Sessions wants more theocracy please

Jeff Sessions gave a speech at the conservative Christian law firm the Alliance Defending Freedom, in which he promised new guidelines on “religious freedom.” We know what that means when someone like Jeff Sessions says it.

When the speech at Alliance Defending Freedom’s Summit on Religious Liberty appeared on the Attorney General’s public schedule, it was cause for concern among LGBTQ advocacy groups and Democrats — many of whom issued statements questioning why Sessions would speak to what some call an anti-LGBTQ hate group due to its history of litigating against LGBTQ rights.

But after reading the transcript and learning of the Justice Department’s plans to create a new federal policy on protecting religious liberties and doubling down on enforcing the Religious Freedom Restoration Act, advocates suggested Sessions was more interested in protecting the right to discriminate than the freedom of religion.

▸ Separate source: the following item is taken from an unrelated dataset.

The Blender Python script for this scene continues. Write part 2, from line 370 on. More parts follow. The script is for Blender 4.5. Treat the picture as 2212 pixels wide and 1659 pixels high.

Or both. They may be inextricably tangled together. He may think that’s what freedom of religion means.

The Trump administration has promised several times to enact some form of increased religious liberty protections. During the campaign, Trump said he would sign the First Amendment Defense Act, a bill that would allow businesses to turn away LGBTQ people as well as unmarried couples and single mothers.

Before being confirmed as Attorney General, then-senator Sessions was a sponsor of the First Amendment Defense Act.

In May, President Trump signed an executive order on religious liberty that allows companies to reject the Affordable Care Act’s mandate on birth control coverage.

Thus violating the religious freedom of women who need birth control and think their health insurance should cover it.

Sessions has also faced criticism from LGBTQ rights advocates. In a January interview, the mother of slain gay college student Matthew Shepard told NBC News that Sessions fought against the Matthew Shepard and James Byrd Hate Crimes Act when it was being debated in 2009. In a lengthy speech decrying the legislation designed to help victims, Sessions said that “gays and lesbians have not been denied access” to anything, and that hate crimes were “thought crimes.”

In his senate career, Sessions displayed strong anti-LGBTQ leanings. According to a report issued by the Human Rights Campaign, then-senator Sessions argued in favor of anti-sodomy laws used to imprison gay men, opposed same-sex marriage, sought to terminate National Endowment for the Arts funding because it once went to black lesbian filmmaker Cheryl Dunye, opposed repealing the military’s “don’t ask, don’t tell” policy keeping lesbian and gay service members in the closet, and tried to block federal funding for HIV-prevention programs if they appear to “promote sexual activity and behavior” among “homosexual men and women.”

Apparently only straight people get to have religious freedom.